[Dataset items]
-- START --

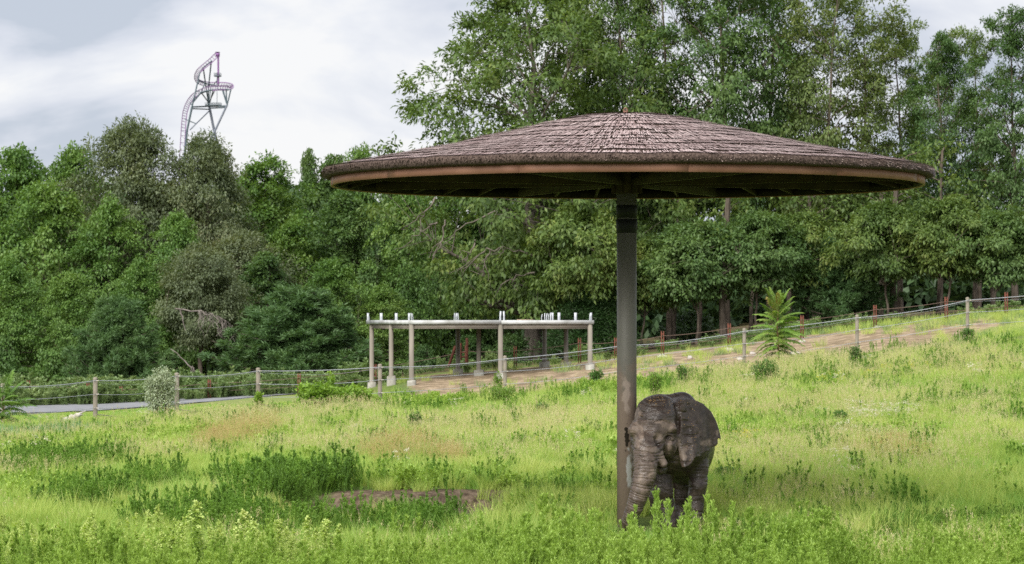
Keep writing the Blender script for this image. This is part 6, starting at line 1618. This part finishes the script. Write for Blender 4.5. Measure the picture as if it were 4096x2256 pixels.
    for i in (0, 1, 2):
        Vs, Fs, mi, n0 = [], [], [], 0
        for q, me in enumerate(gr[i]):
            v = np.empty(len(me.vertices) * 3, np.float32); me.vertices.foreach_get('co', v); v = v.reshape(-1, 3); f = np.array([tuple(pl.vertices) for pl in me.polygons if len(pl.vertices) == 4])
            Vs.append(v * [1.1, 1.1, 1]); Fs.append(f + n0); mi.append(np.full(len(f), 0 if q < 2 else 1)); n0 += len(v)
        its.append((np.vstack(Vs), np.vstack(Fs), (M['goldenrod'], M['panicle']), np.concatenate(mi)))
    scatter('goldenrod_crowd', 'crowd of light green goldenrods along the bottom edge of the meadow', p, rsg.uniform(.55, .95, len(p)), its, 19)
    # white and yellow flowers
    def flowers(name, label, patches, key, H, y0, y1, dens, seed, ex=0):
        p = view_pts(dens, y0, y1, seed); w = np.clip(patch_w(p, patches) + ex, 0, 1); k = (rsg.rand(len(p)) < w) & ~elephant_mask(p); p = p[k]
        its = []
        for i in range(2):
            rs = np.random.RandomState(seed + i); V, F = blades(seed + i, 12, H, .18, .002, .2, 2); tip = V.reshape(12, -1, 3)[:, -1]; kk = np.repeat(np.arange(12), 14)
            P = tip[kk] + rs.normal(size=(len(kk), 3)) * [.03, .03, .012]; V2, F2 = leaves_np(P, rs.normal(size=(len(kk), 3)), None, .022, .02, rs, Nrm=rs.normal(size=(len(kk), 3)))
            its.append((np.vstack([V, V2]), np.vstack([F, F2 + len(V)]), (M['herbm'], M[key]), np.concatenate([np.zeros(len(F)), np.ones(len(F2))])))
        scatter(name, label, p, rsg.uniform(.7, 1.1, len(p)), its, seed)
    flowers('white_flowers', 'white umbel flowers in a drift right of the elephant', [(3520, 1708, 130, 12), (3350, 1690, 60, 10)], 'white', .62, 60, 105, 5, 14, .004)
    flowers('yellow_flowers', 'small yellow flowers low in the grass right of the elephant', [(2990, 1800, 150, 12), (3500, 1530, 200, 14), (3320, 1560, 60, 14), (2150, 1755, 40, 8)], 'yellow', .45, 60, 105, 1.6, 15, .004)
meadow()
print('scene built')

-- END --
-- START --

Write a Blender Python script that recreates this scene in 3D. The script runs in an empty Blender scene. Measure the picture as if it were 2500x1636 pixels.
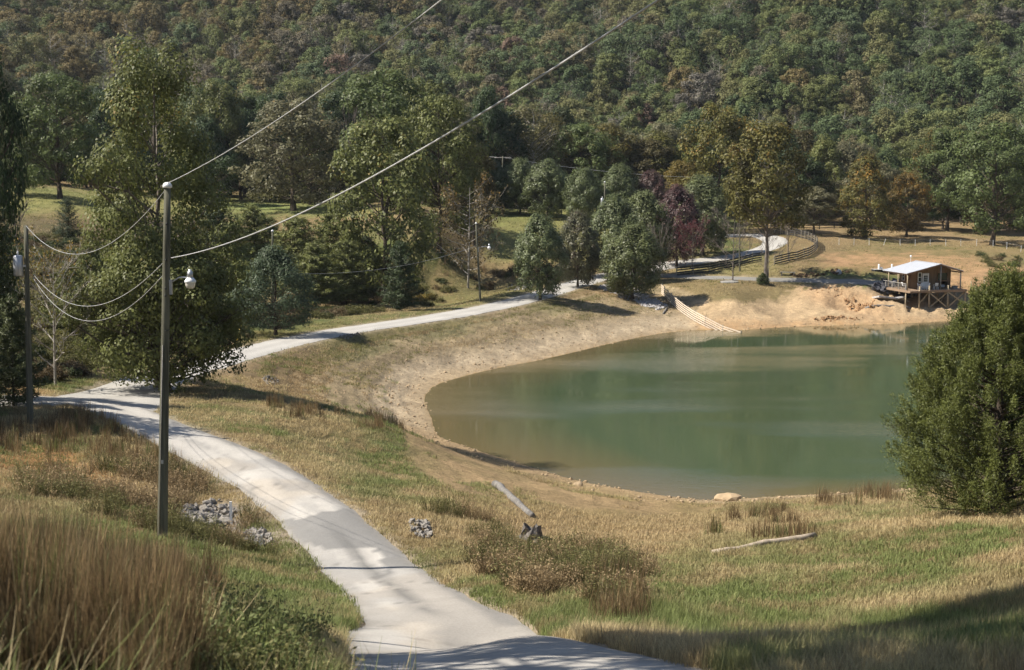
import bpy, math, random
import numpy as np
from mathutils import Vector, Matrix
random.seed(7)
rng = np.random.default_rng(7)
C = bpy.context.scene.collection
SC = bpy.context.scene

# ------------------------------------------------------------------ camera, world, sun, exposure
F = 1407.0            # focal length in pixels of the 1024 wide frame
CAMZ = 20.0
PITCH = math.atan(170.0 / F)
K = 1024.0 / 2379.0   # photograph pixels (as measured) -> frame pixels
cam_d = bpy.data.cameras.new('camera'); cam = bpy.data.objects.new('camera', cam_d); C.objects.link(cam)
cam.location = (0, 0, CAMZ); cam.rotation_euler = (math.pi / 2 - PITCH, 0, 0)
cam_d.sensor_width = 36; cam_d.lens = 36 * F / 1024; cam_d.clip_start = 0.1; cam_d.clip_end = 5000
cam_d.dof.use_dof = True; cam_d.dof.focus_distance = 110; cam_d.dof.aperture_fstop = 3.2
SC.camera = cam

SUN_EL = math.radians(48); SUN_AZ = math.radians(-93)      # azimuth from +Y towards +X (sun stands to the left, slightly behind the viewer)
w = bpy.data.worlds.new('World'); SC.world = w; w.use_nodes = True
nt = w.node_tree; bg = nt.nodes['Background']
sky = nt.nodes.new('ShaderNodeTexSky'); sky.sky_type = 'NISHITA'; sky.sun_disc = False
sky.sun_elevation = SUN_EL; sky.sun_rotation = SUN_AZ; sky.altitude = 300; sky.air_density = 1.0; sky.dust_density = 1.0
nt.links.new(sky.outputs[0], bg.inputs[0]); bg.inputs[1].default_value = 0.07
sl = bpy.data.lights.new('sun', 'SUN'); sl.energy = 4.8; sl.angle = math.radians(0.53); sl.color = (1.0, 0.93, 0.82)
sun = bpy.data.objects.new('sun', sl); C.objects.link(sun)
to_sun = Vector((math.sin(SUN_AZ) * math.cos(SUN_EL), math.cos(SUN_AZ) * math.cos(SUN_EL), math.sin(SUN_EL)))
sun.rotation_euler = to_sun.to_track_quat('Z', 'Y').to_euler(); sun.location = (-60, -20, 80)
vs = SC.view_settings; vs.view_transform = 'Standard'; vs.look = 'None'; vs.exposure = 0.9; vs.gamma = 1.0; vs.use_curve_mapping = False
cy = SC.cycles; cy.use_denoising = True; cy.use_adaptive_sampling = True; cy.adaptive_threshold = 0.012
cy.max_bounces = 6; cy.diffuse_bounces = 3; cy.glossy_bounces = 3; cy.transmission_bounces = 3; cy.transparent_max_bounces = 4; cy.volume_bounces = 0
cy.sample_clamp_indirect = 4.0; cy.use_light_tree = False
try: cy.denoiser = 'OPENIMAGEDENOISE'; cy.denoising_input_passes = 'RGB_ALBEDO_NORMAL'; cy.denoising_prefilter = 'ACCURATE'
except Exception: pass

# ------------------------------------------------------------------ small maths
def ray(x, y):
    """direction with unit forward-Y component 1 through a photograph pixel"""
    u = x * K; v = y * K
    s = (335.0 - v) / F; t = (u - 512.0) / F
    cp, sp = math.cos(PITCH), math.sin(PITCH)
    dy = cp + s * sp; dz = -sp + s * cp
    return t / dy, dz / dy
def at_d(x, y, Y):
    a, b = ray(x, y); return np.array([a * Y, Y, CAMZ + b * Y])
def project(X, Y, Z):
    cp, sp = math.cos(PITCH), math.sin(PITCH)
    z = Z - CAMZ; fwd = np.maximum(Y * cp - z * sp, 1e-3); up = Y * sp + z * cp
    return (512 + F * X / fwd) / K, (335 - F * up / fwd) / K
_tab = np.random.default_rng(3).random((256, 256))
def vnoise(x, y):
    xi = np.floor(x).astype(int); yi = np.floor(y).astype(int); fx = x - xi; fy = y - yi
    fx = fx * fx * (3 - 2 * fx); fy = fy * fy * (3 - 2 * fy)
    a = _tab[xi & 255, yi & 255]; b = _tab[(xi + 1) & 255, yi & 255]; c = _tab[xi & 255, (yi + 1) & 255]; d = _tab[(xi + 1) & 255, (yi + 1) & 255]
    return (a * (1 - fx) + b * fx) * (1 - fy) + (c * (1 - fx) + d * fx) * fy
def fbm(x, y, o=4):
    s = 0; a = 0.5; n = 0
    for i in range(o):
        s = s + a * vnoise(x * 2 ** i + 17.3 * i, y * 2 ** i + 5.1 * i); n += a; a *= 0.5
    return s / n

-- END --
-- START --

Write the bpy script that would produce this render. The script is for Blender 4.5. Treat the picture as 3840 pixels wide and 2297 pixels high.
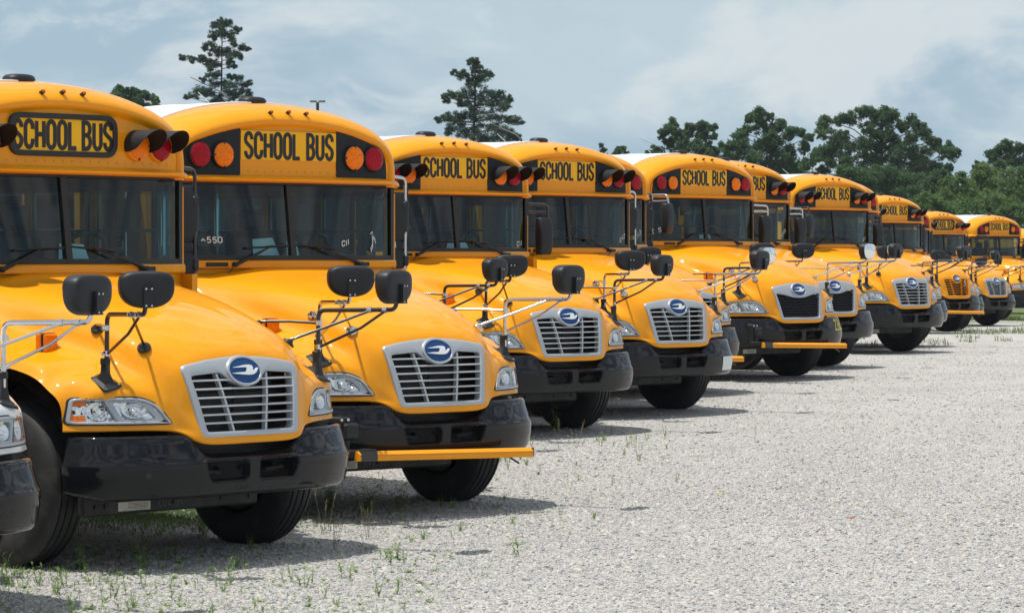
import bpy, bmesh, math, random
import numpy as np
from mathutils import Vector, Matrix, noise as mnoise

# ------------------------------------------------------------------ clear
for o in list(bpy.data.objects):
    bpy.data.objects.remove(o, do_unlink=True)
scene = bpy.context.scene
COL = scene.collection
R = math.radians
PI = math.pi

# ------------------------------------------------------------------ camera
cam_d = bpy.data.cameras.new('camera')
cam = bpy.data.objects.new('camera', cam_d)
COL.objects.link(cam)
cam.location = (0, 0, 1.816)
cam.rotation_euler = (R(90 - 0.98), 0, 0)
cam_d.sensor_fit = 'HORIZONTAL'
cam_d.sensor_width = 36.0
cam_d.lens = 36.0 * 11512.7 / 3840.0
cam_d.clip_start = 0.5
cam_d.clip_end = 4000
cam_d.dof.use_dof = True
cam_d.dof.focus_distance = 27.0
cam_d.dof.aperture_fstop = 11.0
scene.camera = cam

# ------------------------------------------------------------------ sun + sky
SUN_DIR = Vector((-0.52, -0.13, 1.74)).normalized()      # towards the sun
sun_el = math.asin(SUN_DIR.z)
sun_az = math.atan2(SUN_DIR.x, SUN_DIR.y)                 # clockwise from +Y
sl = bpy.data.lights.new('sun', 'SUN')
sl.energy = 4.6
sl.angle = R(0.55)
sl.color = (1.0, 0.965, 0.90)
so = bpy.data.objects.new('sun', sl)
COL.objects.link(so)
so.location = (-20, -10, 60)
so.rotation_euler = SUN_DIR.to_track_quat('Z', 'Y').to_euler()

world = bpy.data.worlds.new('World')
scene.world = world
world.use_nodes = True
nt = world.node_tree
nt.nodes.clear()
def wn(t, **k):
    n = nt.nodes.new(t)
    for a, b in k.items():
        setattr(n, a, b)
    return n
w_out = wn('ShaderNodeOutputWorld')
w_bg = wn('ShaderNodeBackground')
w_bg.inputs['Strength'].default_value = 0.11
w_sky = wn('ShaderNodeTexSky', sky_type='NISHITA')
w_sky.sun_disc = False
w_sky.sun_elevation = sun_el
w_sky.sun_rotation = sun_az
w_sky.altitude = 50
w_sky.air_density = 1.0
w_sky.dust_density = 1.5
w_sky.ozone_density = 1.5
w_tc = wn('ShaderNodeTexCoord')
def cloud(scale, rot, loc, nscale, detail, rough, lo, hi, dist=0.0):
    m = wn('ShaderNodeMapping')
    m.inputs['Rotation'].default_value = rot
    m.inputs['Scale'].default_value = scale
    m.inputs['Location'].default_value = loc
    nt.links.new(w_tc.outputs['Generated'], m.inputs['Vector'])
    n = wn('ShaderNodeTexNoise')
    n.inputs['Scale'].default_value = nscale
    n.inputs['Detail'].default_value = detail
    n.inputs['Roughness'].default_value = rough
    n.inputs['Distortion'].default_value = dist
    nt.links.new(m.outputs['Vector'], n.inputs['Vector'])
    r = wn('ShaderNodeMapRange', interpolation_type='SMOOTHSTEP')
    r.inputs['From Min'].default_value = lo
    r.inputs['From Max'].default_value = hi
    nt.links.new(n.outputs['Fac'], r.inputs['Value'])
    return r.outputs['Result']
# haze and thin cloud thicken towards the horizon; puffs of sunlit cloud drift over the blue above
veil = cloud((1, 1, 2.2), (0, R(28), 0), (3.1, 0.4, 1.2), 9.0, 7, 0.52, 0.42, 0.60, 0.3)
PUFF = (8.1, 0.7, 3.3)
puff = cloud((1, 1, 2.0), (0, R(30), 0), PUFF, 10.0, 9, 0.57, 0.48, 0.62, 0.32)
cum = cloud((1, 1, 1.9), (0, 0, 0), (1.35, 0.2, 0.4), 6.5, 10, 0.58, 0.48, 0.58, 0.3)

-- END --

GOAL OF THE EXERCISE: Could you quote, word for word, only the lines from the one containing "Write a Blender" through the one containing "SC = bpy.context.scene", both included, and leave out any pictures?

RESPONSE FOR THIS EXERCISE:
Write a Blender Python script that recreates this scene in 3D. The script runs in an empty Blender scene. Measure the picture as if it were 2500x1636 pixels.
import bpy, math, random
import numpy as np
from mathutils import Vector, Matrix
random.seed(7)
rng = np.random.default_rng(7)
C = bpy.context.scene.collection
SC = bpy.context.scene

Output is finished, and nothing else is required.